KENDİNİ TANIMAK SENİN KARARIN

KENDİNİ TANIMAK SENİN KARARIN
HATİCE FAHRUNNİSA
Kendini tanıma sürecindeki en önemli konulardan birinin iç denetimin sağlanması olduğu üzerinde çokça duruyoruz. Bu denetimi sağlamak için de farkında olmamız gereken bazı unsurlar var elbette. En önemlisi ise duygularımız. 
Gündelik yaşamımızda farkında olduğumuz ve çokça hissettiğimiz şey aslında duygulardır. Açıkçası son zamanlarda milletçe hatta tüm dünya insanlarınca yoğun duygular hissetmemize neden olan olaylar yaşadık. Boğazımız düğüm düğüm hâlâ. Geçmişte olduğu gibi. 
Demek ki bir duygunun hissedilmesi için bir etkileşim olması gerekiyor. Adını tam koyamasak bile gün içinde fiillerimizi direk etkileyen, motivasyonumuzu azaltan ya da çoğaltan duygusal tanımlar yaparız. Olumlu yapıdaki insanlar olumlu duyguları, negatif yapıda olan insanlar ise olumsuz duyguları tanımlamaya meyilli olur.

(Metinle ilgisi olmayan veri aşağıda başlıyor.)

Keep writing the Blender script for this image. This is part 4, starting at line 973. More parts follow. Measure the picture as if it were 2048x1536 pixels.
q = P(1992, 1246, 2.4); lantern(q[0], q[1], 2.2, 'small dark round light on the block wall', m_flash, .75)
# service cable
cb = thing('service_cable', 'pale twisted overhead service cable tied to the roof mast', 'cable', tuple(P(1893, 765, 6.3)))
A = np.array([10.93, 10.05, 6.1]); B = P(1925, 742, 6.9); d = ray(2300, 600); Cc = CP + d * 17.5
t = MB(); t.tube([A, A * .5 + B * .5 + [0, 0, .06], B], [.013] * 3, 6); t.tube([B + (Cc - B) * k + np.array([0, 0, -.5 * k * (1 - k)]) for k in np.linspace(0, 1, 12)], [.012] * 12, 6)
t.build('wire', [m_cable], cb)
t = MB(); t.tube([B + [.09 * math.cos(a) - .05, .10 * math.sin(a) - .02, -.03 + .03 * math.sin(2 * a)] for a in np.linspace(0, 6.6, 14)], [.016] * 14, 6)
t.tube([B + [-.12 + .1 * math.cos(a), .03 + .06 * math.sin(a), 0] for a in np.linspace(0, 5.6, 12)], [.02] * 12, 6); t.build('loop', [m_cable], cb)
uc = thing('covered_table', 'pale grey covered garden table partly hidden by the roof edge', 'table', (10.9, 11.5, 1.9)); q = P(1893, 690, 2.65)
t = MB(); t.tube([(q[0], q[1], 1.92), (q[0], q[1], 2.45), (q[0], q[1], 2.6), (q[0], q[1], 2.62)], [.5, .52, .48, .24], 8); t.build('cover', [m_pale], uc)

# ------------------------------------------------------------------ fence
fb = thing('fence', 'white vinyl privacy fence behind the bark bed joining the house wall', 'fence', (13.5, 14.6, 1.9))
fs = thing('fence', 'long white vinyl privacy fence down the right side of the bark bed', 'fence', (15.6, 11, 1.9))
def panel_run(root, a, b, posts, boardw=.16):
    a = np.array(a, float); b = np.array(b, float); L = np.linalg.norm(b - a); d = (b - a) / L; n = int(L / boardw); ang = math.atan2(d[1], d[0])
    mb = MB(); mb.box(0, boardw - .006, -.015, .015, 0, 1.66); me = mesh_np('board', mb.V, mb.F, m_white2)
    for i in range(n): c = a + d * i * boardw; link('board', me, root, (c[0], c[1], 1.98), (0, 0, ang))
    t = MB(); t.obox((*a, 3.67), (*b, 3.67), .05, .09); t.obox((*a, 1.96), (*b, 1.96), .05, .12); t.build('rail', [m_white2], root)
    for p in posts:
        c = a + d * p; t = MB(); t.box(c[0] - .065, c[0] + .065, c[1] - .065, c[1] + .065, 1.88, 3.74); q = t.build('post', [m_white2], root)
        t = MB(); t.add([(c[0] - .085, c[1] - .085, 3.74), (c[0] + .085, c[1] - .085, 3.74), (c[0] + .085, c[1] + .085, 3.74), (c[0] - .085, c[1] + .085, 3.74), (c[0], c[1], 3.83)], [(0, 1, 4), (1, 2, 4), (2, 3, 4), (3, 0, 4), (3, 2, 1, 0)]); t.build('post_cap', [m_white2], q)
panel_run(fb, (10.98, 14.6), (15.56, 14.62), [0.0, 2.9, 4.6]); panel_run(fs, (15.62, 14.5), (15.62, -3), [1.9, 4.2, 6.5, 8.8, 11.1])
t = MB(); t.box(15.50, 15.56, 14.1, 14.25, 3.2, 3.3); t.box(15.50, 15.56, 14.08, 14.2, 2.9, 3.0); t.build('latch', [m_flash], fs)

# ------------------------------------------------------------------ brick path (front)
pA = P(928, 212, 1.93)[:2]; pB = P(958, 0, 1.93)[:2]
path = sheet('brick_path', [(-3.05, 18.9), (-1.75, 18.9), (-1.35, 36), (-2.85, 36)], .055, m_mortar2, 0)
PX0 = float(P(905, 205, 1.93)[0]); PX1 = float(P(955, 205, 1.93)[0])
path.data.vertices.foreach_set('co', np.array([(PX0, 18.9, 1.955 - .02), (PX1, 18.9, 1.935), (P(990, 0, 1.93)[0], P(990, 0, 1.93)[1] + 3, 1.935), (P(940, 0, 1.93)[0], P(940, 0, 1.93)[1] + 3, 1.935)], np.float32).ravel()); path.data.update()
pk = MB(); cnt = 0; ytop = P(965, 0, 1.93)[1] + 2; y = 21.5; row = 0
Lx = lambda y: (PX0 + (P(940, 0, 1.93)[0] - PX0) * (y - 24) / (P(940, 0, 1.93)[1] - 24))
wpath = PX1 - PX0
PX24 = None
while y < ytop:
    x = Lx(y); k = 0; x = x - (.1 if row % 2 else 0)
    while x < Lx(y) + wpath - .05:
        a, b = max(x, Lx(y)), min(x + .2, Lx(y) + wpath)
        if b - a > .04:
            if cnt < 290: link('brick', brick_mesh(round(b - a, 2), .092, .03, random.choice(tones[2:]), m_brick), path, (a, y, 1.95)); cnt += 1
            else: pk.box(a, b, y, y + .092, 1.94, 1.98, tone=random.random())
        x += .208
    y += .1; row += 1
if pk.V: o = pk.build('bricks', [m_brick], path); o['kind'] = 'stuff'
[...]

Bazen yaşadığımız olaylardan tetikleniriz. Yani geçmişte yaşadığımıza benzer bir olay vuku bulduğunda o duygu tekrar etkinleşir, canlanır. Bu, duygulanmak değildir. Aksine duyguyu tekrar yaşamak, duygulanmaya göre daha geniş bir kavramdır. Tıpkı 99 depremini yaşayan birinin 6 Şubat depreminde orada olmasa bile olayı yaşıyor gibi tetiklenmesi...
Elbette her insan duygularının etkisinde kalır. Özellikle yoğun, şiddetli bir olay yaşanmışsa yahut kişisel anlam taşıyan bir olay ile karşılaşılmışsa kişide bu etki daha da belirginleşir. Fakat etkinin derecesi, kişinin yapısına, öğrenilmişliklerine ve tecrübelerine göre değişir. 
İşte burası çoğu zaman farkında olduğumuz alan. Çünkü his var ve biz etkileniyor, hafızayı harekete geçiriyor ve neticesinde bir tepki göstermek için kararlar alıyoruz. Ancak bu süreç belki birkaç saniye sürüyor. Belki de daha az.
Biraz daha derine inelim. Duygulanmamıza neden olan tetiklenmeler yaşadığımız olaylar, karşılaştığımız nesneler yahut kişiler olsa da karar mekanizmasının bir işleyişi söz konusu. Bu noktada düşünceyi ele almamız gerek. Zira insan duygu kontrolü sağlamak için düşüncelerinin denetimini de sağlamalıdır.
Bir insanın zihninden günde ortalama 6000 düşünce geçiyor ve düşünceye fiziksel açıdan baktığımızda adına enerji diyebiliriz. Düşünce, mikro tanecikler olan beyin hücreleri tarafından meydana getirilir. Yani kuantizedir. Elle tutulmaz gözle görülmez.
Aslında yaşam dediğimiz de, gelen etkilerle beyinde düşünce kuantlarının oluşması ve bunların insan bedenini etkilemesi, yönetmesi anlamına gelir. 
Bu şekilde oluşan düşünce bir duyguya, bu duygu da bir tepkiye neden olur. Yani dünyada düşüncemizi yaşarken buluruz kendimizi. 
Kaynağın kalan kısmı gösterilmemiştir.